初め見た時はまだ可愛くて小さな女の子だった日妮さんも今では高校2年生。アメリカの学校で学んでいるという。夏休みで日本に帰って来たけれど、来年は大学進学の年、「よい知らせを持ってきたい」と初々しく話す。背が高く、細身の身体で、指がとてもきれいだった。お父さんよりも日妮さんの演奏の方が澄んだ音色のように感じた。女優になってもいいような女性で、「きっとお父さんよりも有名になるわよ」と、一緒に行った女性は話す。
張濱さんはあいさつの中で、「日本と中国は兄弟の国。もっと仲良くなりますように」と言った。音楽に国境はないと昔から言われるけれど、それは人には国境はないのに、人の政府が勝手に線引きをしているためだ。確かに肌の色、顔のつくりなど、人には違いがある。言葉はどうしても地域に縛られる。にもかかわらず、音や絵や物語は共感させる何かがある。中国の人が日本で活躍しているように、世界中で世界中の人が活躍している。芸術の分野だけでなく、スポーツや料理やあるいは労働で貢献している。
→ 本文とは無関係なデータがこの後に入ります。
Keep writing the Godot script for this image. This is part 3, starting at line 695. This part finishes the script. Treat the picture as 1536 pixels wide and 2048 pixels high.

ギリシアの国民投票はEUの緊縮案にNOと答えた。財政破綻がどういう結果をもたらすのか、EUもギリシアも分からないようだ。どんどん国境という枠を超えて、出て行く人もいれば入って来る人もいるだろう。世界はますます多様化して、そのうち国境など意味のないものになっていくだろう。今日は七夕、また今年も曇り空だ。天の川が見えないのは、誰かが嫉妬しているからだろう。早く会えるようになるといいね。